ぼくが座長をする句会では8月の兼題に夏を出してもいいが秋も出せとみんなに言っている。8月に夏の季語ばかり出す奴を見るとバカ野郎、まるで俳句がわかっていない、と歯ぎしりする。暑いけれど秋を書いて気持ちをリフレッシュしたいのである。けれどその人のほうが自然に忠実である。
自然、自然と言うけれど8月になると俳人はいかに反自然であるかと毎年思う。真夏に汗をかきながら秋の爽涼感を書こうとしている。
俳句で言う自然は実際の自然ではなく頭の中の、観念としての自然なのである。芭蕉や蛇笏が書いた秋のイメージが観念として頭の中にある。プラトンの唱えた「イデア」に通底するのではないか。イデアの影を現実としてとらえているのが俳人という人種であろう。

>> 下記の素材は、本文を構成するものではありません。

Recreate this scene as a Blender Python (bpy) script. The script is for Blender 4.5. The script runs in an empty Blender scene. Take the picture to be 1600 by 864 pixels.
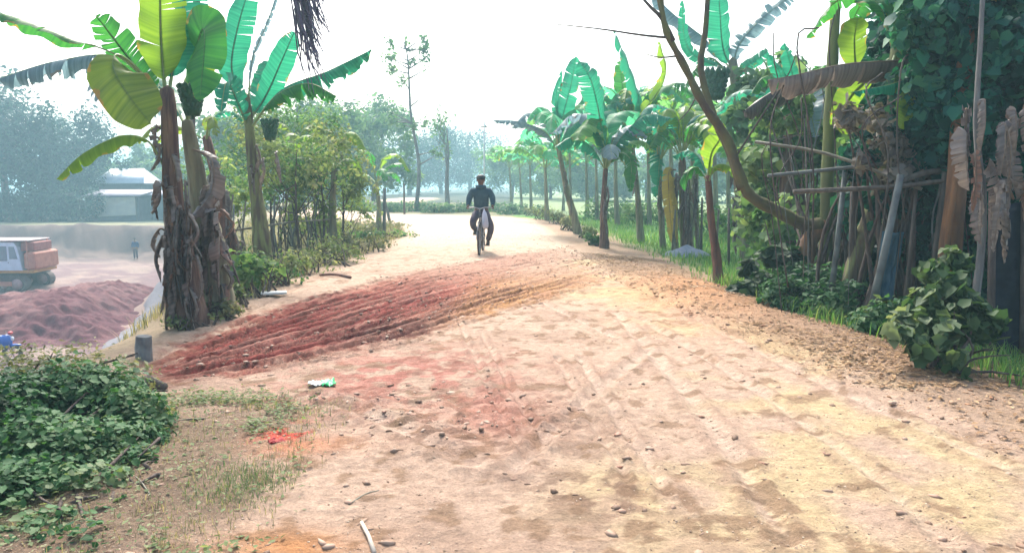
import bpy, math, random
import numpy as np
from mathutils import Vector, Matrix
PI = math.pi
R = math.radians
scene = bpy.context.scene
COL = scene.collection

# ------------------------------------------------------------------ camera
F_PX, HOR, CAMH = 1200.0, 290.0, 1.5
PITCH = math.atan((432 - HOR) / F_PX)
cd = bpy.data.cameras.new('camera')
cam = bpy.data.objects.new('camera', cd)
COL.objects.link(cam)
cd.sensor_width = 36
cd.lens = 36 * F_PX / 1600
cd.clip_end = 3000
cd.clip_start = 0.05
cam.location = (0, 0, CAMH)
cam.rotation_euler = (PI / 2 - PITCH, 0, 0)
scene.camera = cam
# ------------------------------------------------------------------ world, sun, exposure
SUN_EL, SUN_AZ = 50, -12          # ahead of the camera, a little to the left
w = bpy.data.worlds.new('World')
scene.world = w
w.use_nodes = True
nt = w.node_tree
sky = nt.nodes.new('ShaderNodeTexSky')
sky.sky_type = 'NISHITA'
sky.sun_disc = False
sky.sun_elevation = R(SUN_EL)
sky.sun_rotation = R(SUN_AZ)
sky.air_density = 1.0
sky.dust_density = 6.0
sky.ozone_density = 1.0
bg = nt.nodes['Background']
bg.inputs[1].default_value = 0.15
nt.links.new(sky.outputs[0], bg.inputs[0])
sl = bpy.data.lights.new('sun', 'SUN')
sl.energy = 2.0  # soft low-contrast sun through the haze
sl.angle = R(10)
sl.color = (1, 0.96, 0.9)
so = bpy.data.objects.new('sun', sl)
COL.objects.link(so)
sd = Vector((math.sin(R(SUN_AZ)) * math.cos(R(SUN_EL)), math.cos(R(SUN_AZ)) * math.cos(R(SUN_EL)), math.sin(R(SUN_EL))))
so.rotation_euler = sd.to_track_quat('Z', 'Y').to_euler()
vs = scene.view_settings
vs.view_transform = 'Standard'
vs.look = 'None'
vs.gamma = 1
vs.use_curve_mapping = False
vs.exposure = 1.5
HAZE = 0.0024
scene.cycles.max_bounces = 6
scene.cycles.diffuse_bounces = 3
scene.cycles.transmission_bounces = 4
scene.cycles.volume_bounces = 1
scene.cycles.transparent_max_bounces = 4
scene.cycles.use_denoising = True
scene.cycles.caustics_reflective = False
scene.cycles.caustics_refractive = False

# ------------------------------------------------------------------ helpers
_cp, _sp = math.cos(PITCH), math.sin(PITCH)


def ray(px, row):
    a, b = (px - 800) / F_PX, (432 - row) / F_PX
    return Vector((a, _cp + b * _sp, -_sp + b * _cp))


def P(px, row, y):
    """The point at distance y ahead that the given line of sight passes through."""
    d = ray(px, row)
    return Vector((0, 0, CAMH)) + d * (y / d.y)


def G(px, row, z=0.0):
    d = ray(px, row)
    return Vector((0, 0, CAMH)) + d * ((z - CAMH) / d.z)


def tag(o, label=None, cat=None, group=None, kind=None):
    if label: o['label'] = label
    if cat: o['category'] = cat
    if group: o['group'] = group
    if kind: o['kind'] = kind
    return o


def thing(name, label, cat, loc=(0, 0, 0), rz=0.0, group=None):
    o = bpy.data.objects.new(name, None)
    COL.objects.link(o)
    o.empty_display_size = 0.2
    o.location = loc
    o.rotation_euler = (0, 0, rz)
    return tag(o, label, cat, group)


def link(name, me, parent=None, world=True):
    o = bpy.data.objects.new(name, me)
    COL.objects.link(o)
    if parent is not None:
        o.parent = parent
        if world and isinstance(parent, bpy.types.Object):
            root = parent
            while root.parent: root = root.parent
            if parent is root:
                o.location = -root.location if root.rotation_euler.z == 0 else (0, 0, 0)
    return o


def npmesh(name, V, F, mats, parent=None, smooth=True, attrs=None, midx=None, world=True):
    """V Nx3, F MxK (K 3 or 4) or a list of such arrays."""
    V = np.asarray(V, dtype=np.float32)
    Fs = F if isinstance(F, list) else [F]
    Fs = [np.asarray(f, dtype=np.int32) for f in Fs if len(f)]
    me = bpy.data.meshes.new(name)
    me.vertices.add(len(V))
    me.vertices.foreach_set('co', V.ravel())
    loops = np.concatenate([f.ravel() for f in Fs])
    tot = np.concatenate([np.full(len(f), f.shape[1], np.int32) for f in Fs])
    start = np.concatenate([[0], np.cumsum(tot)[:-1]]).astype(np.int32)
    me.loops.add(len(loops))
    me.loops.foreach_set('vertex_index', loops)
    me.polygons.add(len(tot))
    me.polygons.foreach_set('loop_start', start)
    me.polygons.foreach_set('loop_total', tot)
    if smooth: me.polygons.foreach_set('use_smooth', np.ones(len(tot), bool))
    if midx is not None: me.polygons.foreach_set('material_index', np.asarray(midx, np.int32))
    me.update(calc_edges=True)
    for m in (mats if isinstance(mats, (list, tuple)) else [mats]): me.materials.append(m)
    for k, v in (attrs or {}).items():
        v = np.asarray(v, np.float32)
        if v.ndim == 1:
            a = me.attributes.new(k, 'FLOAT', 'POINT'); a.data.foreach_set('value', v)
        else:
            a = me.attributes.new(k, 'FLOAT_COLOR', 'POINT')
            if v.shape[1] == 3: v = np.concatenate([v, np.ones((len(v), 1), np.float32)], 1)
            a.data.foreach_set('color', v.ravel())
    return link(name, me, parent, world)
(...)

地球が温暖化し日本がここまで熱帯化してしまうと観念の秋が自然の猛暑の秋に打倒される日がいずれ来る。もう来ている。さて俳句はどうなるのか。日本の四季がほぼ四分の一ずつきれいに分かれていた古き良き時代は望むべくもない。
そんなことを考えながら「汗」と「爽やか」の句をひねっている。